At various points, Trottenberg made it sound as if the cargo bikes represented some sort of bizarre and possibly problematic invader.
"The shipping companies wanted to make sure they had some agreement with the city about what the regulatory climate would be, where the trucks could load and unload, and ... we had been looking at doing a rule making, but we [decided] it would be smarter to do a pilot first, test it out, see what worked, what didn't work, see where people were happy with the results and not so happy, so when we put the final touches on the program that we hope will grow by hundreds of bikes."

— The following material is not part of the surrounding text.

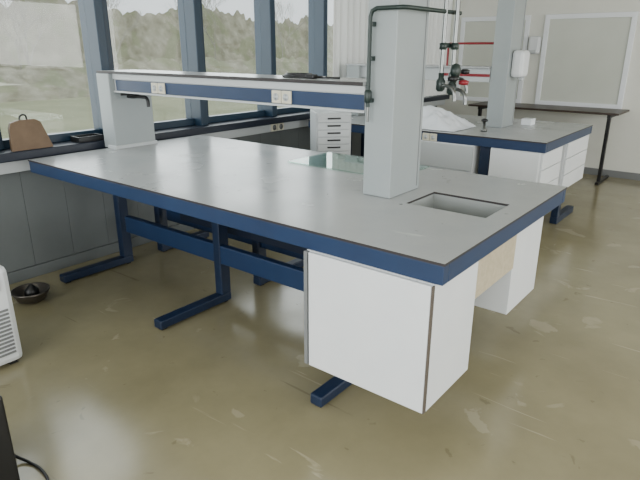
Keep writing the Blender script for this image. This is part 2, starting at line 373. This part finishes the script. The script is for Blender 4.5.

It's just weird to think that companies can deploy tens of thousands of trucks without needing a "regulatory climate," but bikes that could replace them do.
The elephant in the room
The cargo bikes unveiled on Wednesday are pedal-assist electric bikes — more like tricked out e-Citi Bikes than the faster throttle-controlled electric bikes typically used by New York's food delivery workers.
But the new program is clearly a tale of two cities: the NYPD continues to crack down on delivery workers who use throttle-controlled electric bikes, while the city is actively pursuing partnerships with Fortune 500 companies to make deliveries using electric bikes.
The difference, of course, is that pedal-assist bikes are legal under state law and throttle-controlled bikes are not, but the legal distinction only reveals the hypocrisy at the core of the de Blasio administration crackdown.
"Yet again @NYCMayor's gov't is rolling out another #ebike program for corporation while at same time continuing to criminalize immigrant delivery workers for their ebikes," tweeted Do Lee of the Biking Public Project, calling for an end to "de Blasio's tale of two ebikes."
Another champion of delivery workers, Steven Wasserman of the Legal Aid Society, told the Daily News, "While Mayor Bill de Blasio rolls out the red carpet for major delivery companies to use commercial cargo e-bikes, individual delivery workers — largely immigrants and people of color —continue to be over-policed and ticketed for simply doing their jobs."